— Supplied information —

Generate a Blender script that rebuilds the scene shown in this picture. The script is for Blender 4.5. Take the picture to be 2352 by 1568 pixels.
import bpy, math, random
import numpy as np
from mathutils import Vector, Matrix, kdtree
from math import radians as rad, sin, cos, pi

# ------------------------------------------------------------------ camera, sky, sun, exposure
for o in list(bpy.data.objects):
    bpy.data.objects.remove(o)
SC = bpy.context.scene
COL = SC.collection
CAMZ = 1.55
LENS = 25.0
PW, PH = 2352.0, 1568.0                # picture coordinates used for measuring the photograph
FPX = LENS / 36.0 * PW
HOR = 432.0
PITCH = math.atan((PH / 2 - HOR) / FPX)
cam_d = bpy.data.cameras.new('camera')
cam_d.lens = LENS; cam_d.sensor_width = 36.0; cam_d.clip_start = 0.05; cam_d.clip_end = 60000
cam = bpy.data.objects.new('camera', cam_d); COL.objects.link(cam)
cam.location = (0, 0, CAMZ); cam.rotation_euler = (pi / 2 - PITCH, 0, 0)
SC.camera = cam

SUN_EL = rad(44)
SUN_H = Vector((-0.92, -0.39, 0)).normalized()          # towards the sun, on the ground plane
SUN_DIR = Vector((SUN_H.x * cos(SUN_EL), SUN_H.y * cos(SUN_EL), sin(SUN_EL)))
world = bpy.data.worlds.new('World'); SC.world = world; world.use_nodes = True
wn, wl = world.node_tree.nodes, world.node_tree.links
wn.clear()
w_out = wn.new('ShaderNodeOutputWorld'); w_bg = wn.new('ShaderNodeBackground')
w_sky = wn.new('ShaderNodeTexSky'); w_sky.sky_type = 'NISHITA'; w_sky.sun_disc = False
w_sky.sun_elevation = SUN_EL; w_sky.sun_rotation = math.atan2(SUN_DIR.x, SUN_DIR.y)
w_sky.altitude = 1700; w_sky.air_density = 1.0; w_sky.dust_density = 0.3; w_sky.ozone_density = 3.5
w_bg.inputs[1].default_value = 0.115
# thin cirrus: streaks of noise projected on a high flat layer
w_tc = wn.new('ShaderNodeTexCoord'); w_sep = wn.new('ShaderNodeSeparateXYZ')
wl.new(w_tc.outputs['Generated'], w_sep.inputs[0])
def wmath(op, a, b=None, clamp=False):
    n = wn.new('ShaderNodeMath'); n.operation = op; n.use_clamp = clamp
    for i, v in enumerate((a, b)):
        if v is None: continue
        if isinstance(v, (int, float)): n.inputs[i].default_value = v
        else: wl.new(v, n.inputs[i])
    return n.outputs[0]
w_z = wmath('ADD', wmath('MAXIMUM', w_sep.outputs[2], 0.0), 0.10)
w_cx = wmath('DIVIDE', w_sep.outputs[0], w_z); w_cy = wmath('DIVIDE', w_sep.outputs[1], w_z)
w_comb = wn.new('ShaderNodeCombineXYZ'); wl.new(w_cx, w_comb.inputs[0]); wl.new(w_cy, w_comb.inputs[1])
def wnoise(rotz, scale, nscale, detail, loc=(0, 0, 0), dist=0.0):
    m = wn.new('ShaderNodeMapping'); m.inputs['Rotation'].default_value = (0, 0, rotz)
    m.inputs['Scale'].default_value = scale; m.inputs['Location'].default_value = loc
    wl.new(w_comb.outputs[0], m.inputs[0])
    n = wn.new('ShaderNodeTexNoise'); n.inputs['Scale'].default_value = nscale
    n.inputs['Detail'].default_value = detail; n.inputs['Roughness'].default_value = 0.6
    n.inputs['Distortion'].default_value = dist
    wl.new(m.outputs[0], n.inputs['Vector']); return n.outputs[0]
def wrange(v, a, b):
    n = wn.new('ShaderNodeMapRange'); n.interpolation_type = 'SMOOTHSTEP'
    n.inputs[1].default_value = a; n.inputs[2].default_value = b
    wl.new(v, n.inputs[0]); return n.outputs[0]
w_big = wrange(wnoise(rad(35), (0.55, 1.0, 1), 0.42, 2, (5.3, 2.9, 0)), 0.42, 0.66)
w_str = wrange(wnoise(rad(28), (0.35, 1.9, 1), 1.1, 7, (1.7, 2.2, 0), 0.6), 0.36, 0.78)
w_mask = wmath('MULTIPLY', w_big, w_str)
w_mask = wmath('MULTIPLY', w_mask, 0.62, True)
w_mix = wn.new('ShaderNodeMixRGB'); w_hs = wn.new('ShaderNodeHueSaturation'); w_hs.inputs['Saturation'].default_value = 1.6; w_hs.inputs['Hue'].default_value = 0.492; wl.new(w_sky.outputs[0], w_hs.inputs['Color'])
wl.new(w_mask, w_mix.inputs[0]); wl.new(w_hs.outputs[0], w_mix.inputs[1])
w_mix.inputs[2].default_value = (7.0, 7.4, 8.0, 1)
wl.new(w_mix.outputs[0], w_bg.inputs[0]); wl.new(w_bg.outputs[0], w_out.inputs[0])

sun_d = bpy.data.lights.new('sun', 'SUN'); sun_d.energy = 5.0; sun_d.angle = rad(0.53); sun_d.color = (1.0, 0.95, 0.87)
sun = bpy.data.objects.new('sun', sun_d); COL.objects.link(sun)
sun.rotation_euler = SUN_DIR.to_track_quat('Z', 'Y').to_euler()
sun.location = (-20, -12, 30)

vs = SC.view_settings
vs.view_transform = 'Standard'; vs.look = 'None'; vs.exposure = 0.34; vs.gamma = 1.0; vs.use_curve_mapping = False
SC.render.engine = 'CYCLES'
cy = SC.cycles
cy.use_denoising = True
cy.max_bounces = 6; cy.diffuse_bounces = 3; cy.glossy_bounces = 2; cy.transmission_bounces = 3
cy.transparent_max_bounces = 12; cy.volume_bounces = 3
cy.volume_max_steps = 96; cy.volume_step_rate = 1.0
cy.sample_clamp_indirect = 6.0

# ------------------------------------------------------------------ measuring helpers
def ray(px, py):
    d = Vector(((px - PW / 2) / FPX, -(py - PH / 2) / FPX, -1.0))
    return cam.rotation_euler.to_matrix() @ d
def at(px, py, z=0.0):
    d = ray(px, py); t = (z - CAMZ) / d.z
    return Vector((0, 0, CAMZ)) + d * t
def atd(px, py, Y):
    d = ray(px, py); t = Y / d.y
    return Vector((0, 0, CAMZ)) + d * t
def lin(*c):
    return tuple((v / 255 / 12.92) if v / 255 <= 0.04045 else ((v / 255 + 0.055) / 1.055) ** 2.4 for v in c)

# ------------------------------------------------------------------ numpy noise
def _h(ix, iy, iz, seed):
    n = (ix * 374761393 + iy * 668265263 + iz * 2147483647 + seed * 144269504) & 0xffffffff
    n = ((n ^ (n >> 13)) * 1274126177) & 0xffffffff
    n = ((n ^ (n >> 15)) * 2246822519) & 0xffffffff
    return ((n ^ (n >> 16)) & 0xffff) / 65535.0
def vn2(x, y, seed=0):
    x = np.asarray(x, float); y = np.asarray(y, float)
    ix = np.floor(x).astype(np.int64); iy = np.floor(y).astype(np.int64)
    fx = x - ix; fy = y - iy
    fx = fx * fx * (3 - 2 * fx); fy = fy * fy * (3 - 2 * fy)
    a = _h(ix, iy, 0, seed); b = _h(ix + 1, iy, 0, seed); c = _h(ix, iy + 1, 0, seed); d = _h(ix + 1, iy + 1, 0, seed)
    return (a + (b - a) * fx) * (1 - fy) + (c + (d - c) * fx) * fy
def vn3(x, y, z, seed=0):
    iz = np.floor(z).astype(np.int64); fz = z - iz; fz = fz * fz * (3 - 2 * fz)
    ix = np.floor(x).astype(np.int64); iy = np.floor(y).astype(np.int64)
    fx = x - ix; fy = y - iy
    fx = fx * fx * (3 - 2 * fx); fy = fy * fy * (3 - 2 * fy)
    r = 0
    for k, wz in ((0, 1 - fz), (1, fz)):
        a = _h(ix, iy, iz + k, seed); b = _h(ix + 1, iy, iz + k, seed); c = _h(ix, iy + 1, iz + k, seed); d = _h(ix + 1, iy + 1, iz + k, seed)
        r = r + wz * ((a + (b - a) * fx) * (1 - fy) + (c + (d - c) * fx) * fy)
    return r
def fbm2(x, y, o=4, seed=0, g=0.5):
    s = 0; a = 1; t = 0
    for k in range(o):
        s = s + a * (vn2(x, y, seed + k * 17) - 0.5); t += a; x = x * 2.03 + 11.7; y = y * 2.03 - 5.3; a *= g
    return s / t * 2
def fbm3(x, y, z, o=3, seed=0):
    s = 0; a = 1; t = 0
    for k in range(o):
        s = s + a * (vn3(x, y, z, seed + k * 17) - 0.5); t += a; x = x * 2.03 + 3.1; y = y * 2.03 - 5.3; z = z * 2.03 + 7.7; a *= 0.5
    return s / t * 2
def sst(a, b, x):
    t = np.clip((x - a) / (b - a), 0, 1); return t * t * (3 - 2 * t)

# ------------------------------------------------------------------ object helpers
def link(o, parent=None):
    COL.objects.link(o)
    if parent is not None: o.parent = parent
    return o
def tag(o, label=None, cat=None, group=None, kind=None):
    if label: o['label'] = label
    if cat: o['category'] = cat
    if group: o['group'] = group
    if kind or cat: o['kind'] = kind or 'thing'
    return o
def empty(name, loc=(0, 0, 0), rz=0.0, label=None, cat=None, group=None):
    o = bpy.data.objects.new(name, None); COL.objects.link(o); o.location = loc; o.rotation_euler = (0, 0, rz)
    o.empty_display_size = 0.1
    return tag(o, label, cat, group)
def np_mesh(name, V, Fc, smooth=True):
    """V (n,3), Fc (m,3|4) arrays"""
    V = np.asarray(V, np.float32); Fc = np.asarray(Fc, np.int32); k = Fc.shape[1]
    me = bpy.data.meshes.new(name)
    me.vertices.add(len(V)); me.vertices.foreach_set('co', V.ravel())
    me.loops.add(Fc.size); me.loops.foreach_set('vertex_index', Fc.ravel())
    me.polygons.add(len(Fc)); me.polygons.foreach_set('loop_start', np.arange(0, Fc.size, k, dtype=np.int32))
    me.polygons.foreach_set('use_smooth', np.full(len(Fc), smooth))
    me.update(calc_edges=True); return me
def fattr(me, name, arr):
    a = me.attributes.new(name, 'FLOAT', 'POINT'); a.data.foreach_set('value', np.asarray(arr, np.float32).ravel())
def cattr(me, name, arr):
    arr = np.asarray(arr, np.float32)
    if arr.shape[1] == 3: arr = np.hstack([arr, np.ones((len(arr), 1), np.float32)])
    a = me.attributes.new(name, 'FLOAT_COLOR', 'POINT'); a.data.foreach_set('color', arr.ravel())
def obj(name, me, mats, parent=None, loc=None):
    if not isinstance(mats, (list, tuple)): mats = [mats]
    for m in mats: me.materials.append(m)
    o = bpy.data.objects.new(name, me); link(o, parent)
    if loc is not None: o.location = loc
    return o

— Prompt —
From the very first line of the data through the line with "SC.camera = cam" in it, please reproduce each line exactly and output nothing more.

— Result of this task —
Generate a Blender script that rebuilds the scene shown in this picture. The script is for Blender 4.5. Take the picture to be 2352 by 1568 pixels.
import bpy, math, random
import numpy as np
from mathutils import Vector, Matrix, kdtree
from math import radians as rad, sin, cos, pi

# ------------------------------------------------------------------ camera, sky, sun, exposure
for o in list(bpy.data.objects):
    bpy.data.objects.remove(o)
SC = bpy.context.scene
COL = SC.collection
CAMZ = 1.55
LENS = 25.0
PW, PH = 2352.0, 1568.0                # picture coordinates used for measuring the photograph
FPX = LENS / 36.0 * PW
HOR = 432.0
PITCH = math.atan((PH / 2 - HOR) / FPX)
cam_d = bpy.data.cameras.new('camera')
cam_d.lens = LENS; cam_d.sensor_width = 36.0; cam_d.clip_start = 0.05; cam_d.clip_end = 60000
cam = bpy.data.objects.new('camera', cam_d); COL.objects.link(cam)
cam.location = (0, 0, CAMZ); cam.rotation_euler = (pi / 2 - PITCH, 0, 0)
SC.camera = cam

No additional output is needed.